I juxtaposed the above with my expectation that an “Ah Ha Moment” was at hand – a point in time when investors would lose confidence in the Fed and its policies. I also summarized all of this in my 15 Surprises for 2016 (parts one and two), which took a very negative tone and warned of a difficult year ahead.
A Broken Market Mechanism
The market mechanism has become broken, with machines and algos taking a more-dominant role – filling the vacuum left by the exit of individual investors and a less-active hedge-fund community.
Distortions and malinvestments are occurring as a result, meaning strategies that worked in the past begin to fail – as do the money managers who relied on them.
More “liquid-alternative” mutual funds closed last year than in any previous other year on record, including those run by JPMorgan Chase (JPM) and Guggenheim Partners. We’ve also recently seen several hedge-fund firms (including Whitebox, Lutetium, SAB Capital and Seneca) announce plans to close some or all of their funds.
If these “Masters of the Universe” – the supposed best and brightest minds on Wall Street – can’t figure out our markets, what chance do we mere mortals have?
If my market fears come true this year, it’s inevitable that Main Street and the real economy will suffer the adverse impacts of a broken market mechanism and falling stock prices. The word “contagion” hasn’t been heard a lot since 2008, but it might appear again in 2016. Actually, we might have already been feeling the market’s contagious effects over the past two weeks.
“Surprise No. 3: ‘The Mother of All Flash Crashes’
One of these cyber-attacks causes ‘The Mother of All Flash Crashes,’ which scares the hell out of many market participants. The Dow Jones Industrial Average falls by 1,100 points – the largest one-day point decline in history.”
– Doug’s Daily Diary, 15 Surprises for 2016 (Part One) (Dec. 29, 2015)
What I’m most fearful of is the possibility (as expressed above) that once the market moves down decisively, risk-parity and gamma-hedging strategies will exacerbate the market downturn – just as portfolio insurance did during the 1987 Wall Street crash.
Most players shouldn’t short stocks. But that said, I currently have 18 stocks and indices on my “Best Short Ideas” list. I don’t know many commentators who have such a broad menu of shorts that they recommend.
The Bottom Line
“It ain’t cool being no jive turkey so close to Thanksgiving.” – Trading Places
This is no drill. I’ve consistently argued that investors should err on the side of conservatism these days, and that T.I.N.A. (“There Is No Alterative” to stocks) is B.S. (With apologies to my pal Strategas’ Jason Trennert, who coined the term “T.I.N.A.”)
As an expression of my negative market view, I’m currently short on the Chinese, U.S. and European stock markets.
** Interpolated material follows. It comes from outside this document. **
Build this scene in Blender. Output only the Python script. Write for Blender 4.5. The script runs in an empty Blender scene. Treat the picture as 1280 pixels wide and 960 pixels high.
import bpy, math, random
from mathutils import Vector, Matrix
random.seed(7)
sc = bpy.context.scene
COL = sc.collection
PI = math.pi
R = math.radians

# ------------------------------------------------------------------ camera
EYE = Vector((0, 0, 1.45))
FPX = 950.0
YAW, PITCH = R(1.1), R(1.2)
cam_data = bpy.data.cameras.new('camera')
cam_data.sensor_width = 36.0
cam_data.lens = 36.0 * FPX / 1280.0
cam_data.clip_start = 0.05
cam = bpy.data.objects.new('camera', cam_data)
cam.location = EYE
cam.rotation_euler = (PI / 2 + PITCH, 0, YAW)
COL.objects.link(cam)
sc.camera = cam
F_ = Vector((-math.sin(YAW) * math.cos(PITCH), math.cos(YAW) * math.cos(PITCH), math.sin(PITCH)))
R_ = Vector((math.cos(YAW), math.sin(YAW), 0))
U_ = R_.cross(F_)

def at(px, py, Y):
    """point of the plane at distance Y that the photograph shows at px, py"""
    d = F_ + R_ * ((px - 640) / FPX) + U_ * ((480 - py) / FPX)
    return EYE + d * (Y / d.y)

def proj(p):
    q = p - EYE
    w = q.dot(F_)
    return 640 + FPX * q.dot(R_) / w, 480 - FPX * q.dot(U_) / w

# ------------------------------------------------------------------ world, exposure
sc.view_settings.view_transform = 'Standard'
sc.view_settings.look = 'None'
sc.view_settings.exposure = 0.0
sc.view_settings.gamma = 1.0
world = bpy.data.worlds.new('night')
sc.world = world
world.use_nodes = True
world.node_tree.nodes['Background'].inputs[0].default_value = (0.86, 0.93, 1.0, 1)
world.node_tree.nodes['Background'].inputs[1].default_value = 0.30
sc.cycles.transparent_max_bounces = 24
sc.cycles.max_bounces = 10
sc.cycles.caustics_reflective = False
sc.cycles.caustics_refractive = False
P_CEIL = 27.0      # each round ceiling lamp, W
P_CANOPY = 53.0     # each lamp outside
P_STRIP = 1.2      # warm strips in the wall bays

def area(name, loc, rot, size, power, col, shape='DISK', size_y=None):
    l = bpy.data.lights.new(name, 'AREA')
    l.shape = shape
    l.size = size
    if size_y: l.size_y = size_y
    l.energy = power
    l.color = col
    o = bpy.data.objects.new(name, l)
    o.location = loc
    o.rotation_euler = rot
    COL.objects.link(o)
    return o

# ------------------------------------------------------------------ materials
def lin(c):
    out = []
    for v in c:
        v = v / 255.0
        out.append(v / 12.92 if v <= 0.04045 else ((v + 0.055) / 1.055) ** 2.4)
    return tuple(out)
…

In fact, the SPDR S&P 500 ETF (SPY), PowerShares QQQ ETF (QQQ), iShares China Large-Cap ETF (FXI), iShares MSCI Germany ETF (EWG), iShares MSCI United Kingdom ETF (EWU) and iShares MSCI France ETF (EWQ) are all on my “Best Short Ideas” list.
Being liquid and watching what happens – or for aggressive investors, being short – are reasonable strategies given the numerous uncertainties and potentially adverse outcomes we face in a market that’s without memory from day to day.